There are plenty of other forms in the app, but those are the two most important types that affect the user’s experience.

What is a “person” form?

A “person” form is the UI used for capturing profile data about a user. We have a “person” data model and an instance of this model for the main user, the user’s spouse, and any children. This allows us to encapsulate core information about a person and display or update the information in a unified manner.

What are some of the ways we personalize the app experience based on user data?

When a new user starts the app, we don’t have any information to personalize the experience, so we ask some brief questions to get the user started on the correct path. The wording might be different at this point because the user hasn’t developed a relationship with our application yet and may still be in a “trial-mode” mindset. After the user has dived deeper into the application and had a better understanding of what they want out of it and what we offer, we want to make sure we’re asking questions in a consistent manner. This allows the user to see how the answers they provide are used to build a fuller financial picture across different features in the application. For example, information provided to get an idea of current investment health in the Investment Checkup tool directly affects the user’s future goals accessed in the Retirement Planner tool.

How does the mobile team perform quality analysis (QA) of the forms in the app?

We have manual and automated tests. Having a uniform method of accessing, displaying, and updating data minimize the amount of redundant testing we have to do and builds confidence in the development process for QA. They know we’re not reinventing the wheel each time and can have confidence that a question asked in one feature will behave the same in another.

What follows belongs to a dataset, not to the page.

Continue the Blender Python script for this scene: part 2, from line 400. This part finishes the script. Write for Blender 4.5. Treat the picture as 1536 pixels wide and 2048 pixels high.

A crucial aspect of forms that we have to QA is the caching behavior in the app. In comparison to the web version of Personal Capital, on mobile, we try to minimize the amount of network traffic that the app pushes. This way screens load quicker because we don’t have to query for data on each screen.

However, caching comes with the risk of retaining stale values when we should be fetching newer/fresher data — so this is a super important area for QA on mobile apps.

When it comes to UI automation test, we implement Xcode XCTestCases and use Espresso for Android.

Thank you for sharing :)

Looking forward to more tools showing up in the app soon!